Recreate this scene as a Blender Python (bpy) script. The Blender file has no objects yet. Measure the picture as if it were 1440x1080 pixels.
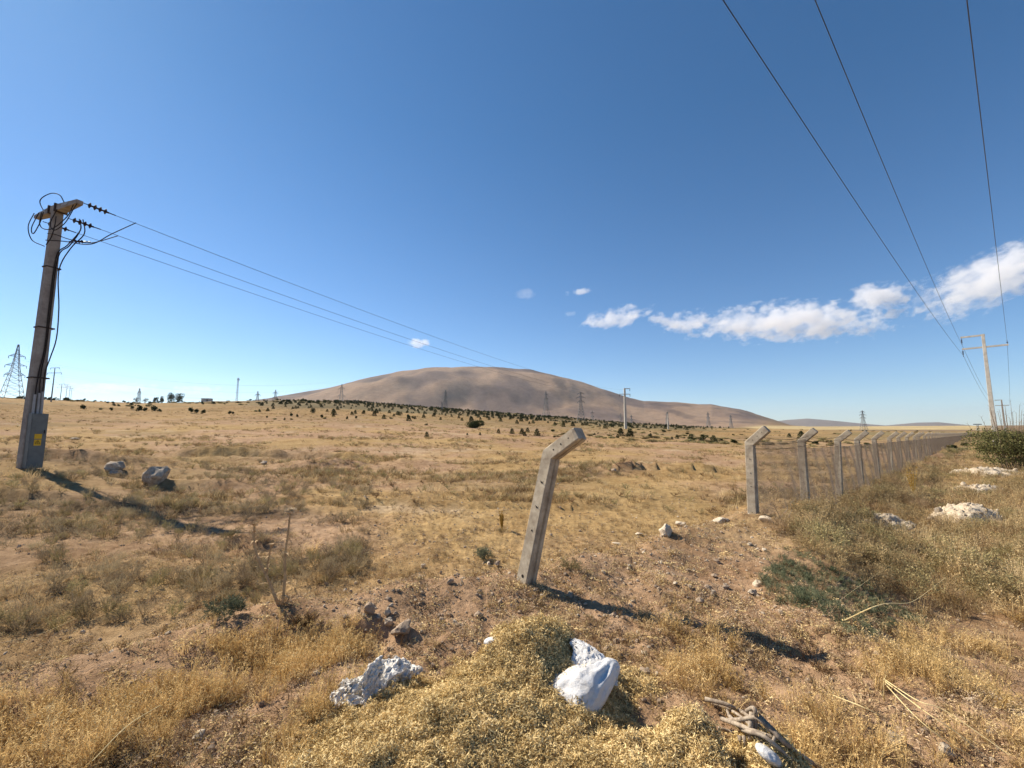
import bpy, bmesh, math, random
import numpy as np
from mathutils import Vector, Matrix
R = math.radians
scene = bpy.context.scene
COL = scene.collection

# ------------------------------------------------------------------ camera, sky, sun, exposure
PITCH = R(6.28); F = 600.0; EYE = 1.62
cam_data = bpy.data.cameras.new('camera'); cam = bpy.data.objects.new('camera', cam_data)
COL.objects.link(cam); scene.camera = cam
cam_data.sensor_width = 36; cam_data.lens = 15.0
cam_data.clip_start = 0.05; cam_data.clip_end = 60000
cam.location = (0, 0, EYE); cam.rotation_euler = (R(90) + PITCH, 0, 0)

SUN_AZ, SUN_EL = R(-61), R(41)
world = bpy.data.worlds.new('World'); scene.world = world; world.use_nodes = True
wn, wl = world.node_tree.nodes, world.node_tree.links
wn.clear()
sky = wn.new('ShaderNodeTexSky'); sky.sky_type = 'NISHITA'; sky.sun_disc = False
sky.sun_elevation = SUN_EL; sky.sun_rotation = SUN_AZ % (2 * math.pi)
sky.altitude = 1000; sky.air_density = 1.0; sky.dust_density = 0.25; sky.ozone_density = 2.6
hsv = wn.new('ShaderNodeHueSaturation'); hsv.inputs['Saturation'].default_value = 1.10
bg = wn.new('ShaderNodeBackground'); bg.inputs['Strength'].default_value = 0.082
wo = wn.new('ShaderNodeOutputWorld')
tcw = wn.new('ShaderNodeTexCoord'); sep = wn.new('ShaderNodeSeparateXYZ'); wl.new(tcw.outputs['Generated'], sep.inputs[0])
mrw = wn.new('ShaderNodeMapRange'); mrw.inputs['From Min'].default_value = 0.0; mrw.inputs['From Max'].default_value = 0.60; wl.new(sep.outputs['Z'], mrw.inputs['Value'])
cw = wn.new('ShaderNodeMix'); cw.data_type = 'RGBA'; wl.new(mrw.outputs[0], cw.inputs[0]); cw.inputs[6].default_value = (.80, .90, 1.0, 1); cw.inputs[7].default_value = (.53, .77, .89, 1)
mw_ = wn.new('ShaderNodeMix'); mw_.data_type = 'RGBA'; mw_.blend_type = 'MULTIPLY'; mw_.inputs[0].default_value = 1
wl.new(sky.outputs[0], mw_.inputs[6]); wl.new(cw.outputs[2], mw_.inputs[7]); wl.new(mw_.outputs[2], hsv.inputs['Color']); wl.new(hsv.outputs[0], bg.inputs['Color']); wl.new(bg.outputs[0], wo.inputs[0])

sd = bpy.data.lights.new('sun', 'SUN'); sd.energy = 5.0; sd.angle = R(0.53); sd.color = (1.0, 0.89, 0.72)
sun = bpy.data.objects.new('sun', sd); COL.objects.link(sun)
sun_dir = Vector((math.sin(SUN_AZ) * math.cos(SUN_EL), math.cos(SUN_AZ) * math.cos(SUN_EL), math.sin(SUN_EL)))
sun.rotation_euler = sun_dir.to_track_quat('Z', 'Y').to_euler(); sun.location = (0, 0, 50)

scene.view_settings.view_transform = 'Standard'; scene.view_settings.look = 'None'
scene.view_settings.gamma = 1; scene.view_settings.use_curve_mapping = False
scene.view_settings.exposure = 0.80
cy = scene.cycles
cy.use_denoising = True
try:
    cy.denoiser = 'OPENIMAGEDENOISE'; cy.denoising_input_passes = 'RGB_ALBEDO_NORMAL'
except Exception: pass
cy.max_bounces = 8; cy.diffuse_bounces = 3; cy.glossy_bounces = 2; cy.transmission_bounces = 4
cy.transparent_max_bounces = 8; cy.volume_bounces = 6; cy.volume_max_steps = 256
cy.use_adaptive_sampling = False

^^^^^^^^

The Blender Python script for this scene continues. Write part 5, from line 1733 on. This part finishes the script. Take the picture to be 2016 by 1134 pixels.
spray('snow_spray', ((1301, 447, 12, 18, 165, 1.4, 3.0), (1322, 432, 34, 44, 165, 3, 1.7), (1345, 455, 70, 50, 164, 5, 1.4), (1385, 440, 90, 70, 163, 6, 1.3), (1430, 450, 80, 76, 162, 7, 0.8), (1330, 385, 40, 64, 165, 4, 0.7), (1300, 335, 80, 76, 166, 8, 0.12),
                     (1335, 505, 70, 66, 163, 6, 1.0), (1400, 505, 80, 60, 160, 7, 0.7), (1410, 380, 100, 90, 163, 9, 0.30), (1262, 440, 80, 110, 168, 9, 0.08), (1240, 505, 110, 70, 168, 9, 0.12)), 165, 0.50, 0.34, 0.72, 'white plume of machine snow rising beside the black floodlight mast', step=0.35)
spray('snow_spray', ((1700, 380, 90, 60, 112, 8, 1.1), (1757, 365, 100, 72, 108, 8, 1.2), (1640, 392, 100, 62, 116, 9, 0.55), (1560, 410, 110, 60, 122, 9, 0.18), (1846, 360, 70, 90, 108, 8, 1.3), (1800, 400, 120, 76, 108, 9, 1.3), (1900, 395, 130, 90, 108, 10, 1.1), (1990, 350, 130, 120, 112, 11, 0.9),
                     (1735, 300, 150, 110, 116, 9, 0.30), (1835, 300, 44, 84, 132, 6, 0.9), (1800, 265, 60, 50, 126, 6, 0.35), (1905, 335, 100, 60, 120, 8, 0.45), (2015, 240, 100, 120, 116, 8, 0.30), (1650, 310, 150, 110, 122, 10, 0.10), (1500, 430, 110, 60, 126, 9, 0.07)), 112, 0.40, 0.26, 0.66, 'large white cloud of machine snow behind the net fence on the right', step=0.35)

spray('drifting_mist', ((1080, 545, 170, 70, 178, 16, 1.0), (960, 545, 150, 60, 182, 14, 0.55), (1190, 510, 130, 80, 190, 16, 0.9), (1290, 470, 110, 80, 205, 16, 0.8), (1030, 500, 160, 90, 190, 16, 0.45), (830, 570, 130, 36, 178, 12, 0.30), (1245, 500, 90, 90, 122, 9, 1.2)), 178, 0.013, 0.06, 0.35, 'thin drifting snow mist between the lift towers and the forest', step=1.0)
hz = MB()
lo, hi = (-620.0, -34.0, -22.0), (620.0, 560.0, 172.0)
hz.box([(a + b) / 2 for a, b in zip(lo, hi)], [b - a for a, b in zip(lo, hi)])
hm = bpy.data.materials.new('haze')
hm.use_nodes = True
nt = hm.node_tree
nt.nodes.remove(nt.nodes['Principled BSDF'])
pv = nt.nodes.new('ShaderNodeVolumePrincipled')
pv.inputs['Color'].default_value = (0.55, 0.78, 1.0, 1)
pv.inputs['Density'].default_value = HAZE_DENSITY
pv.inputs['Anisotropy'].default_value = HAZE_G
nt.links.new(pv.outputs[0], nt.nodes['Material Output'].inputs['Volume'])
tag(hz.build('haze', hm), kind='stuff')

^^^^^^^^

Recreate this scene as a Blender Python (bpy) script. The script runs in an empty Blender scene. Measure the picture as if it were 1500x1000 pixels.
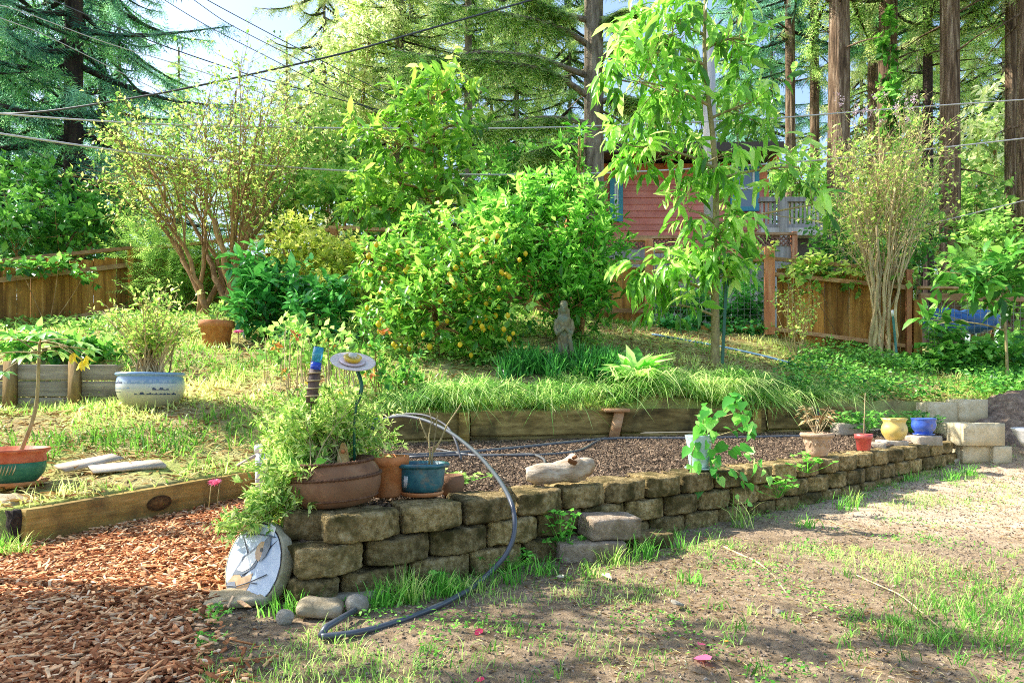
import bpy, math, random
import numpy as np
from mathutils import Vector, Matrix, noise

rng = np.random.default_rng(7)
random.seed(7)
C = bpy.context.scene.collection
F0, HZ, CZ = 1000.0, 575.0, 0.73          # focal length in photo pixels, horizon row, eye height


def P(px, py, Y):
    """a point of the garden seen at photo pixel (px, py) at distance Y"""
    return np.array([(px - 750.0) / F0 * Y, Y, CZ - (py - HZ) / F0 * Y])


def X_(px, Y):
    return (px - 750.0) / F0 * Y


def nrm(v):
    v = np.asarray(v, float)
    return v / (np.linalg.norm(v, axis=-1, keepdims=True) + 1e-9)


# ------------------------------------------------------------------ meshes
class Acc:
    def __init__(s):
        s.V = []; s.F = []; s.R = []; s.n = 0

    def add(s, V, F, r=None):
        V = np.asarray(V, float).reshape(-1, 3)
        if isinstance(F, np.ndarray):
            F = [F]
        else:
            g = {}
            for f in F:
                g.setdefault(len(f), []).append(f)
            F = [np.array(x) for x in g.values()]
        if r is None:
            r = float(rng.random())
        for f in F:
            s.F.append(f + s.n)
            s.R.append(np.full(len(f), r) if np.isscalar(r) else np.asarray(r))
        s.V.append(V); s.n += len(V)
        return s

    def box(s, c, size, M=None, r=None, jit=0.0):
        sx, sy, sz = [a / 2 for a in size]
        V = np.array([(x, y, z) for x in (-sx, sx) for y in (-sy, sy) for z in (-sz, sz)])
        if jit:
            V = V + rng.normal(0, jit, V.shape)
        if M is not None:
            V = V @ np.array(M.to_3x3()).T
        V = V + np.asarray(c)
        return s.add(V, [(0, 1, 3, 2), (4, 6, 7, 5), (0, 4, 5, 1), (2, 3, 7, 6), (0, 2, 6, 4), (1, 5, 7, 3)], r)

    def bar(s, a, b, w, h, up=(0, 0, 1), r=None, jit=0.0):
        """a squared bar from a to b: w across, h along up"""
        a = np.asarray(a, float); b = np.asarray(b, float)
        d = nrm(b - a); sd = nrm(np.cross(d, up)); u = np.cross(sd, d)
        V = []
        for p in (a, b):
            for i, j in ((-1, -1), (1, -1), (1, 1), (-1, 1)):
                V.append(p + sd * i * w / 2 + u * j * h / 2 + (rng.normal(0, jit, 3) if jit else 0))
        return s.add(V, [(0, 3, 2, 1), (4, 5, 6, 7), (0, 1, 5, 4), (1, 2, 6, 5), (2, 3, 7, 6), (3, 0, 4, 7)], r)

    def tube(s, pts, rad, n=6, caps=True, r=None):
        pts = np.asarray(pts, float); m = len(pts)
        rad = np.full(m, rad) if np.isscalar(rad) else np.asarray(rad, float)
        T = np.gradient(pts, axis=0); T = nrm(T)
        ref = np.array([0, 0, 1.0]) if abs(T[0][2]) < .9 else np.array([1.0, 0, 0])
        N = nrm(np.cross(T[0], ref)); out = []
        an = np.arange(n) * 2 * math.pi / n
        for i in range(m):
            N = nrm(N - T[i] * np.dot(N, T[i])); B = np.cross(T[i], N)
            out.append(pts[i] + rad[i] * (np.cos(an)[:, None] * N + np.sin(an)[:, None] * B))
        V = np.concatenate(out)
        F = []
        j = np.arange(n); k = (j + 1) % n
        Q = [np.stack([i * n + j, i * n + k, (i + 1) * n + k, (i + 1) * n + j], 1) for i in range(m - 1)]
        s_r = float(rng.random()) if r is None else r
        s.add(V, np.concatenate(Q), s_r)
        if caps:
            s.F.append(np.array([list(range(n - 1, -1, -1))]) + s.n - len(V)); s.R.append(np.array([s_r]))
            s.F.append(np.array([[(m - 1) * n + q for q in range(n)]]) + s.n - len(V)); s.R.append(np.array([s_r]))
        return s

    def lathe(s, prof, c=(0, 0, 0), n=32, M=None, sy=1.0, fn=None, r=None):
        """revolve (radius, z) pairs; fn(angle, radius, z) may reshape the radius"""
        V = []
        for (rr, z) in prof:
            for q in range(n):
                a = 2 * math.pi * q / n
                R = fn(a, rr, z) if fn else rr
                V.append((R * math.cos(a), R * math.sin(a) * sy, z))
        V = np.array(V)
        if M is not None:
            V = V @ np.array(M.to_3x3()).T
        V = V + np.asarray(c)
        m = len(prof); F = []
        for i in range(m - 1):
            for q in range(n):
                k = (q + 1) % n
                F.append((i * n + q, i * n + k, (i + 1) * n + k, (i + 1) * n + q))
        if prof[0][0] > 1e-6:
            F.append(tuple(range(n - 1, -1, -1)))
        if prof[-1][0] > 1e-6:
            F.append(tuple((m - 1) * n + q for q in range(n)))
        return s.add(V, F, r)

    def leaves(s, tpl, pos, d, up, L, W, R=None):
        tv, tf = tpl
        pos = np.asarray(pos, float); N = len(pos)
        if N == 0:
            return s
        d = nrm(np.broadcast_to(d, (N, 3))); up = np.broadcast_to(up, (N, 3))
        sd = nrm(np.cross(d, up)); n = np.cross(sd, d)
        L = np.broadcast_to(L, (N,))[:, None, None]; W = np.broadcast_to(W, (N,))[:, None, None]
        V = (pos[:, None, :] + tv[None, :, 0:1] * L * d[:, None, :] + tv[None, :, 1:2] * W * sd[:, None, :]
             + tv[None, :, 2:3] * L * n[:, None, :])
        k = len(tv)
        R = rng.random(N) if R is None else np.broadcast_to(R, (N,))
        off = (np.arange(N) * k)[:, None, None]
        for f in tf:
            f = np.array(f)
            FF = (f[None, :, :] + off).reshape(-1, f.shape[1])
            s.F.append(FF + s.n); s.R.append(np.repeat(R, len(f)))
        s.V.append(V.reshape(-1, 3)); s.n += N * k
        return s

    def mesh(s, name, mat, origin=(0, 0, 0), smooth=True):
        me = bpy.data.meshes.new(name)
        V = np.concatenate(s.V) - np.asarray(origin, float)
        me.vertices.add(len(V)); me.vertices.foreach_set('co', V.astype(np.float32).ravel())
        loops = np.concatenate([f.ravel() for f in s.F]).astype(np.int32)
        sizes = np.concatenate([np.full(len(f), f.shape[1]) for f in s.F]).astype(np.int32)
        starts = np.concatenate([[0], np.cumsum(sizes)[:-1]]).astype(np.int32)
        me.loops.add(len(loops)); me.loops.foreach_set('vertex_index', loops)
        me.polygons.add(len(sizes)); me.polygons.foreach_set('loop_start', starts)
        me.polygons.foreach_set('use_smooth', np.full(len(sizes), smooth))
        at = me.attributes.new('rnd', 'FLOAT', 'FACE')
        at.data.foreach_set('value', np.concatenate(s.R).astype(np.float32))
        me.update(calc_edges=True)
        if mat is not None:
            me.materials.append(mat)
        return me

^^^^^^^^

● **What you are asked to do**: Extract, from the material above, each line holding the word "were".

● **Output for this task**:
Recreate this scene as a Blender Python (bpy) script. The Blender file has no objects yet. Measure the picture as if it were 1440x1080 pixels.
Recreate this scene as a Blender Python (bpy) script. The script runs in an empty Blender scene. Measure the picture as if it were 1500x1000 pixels.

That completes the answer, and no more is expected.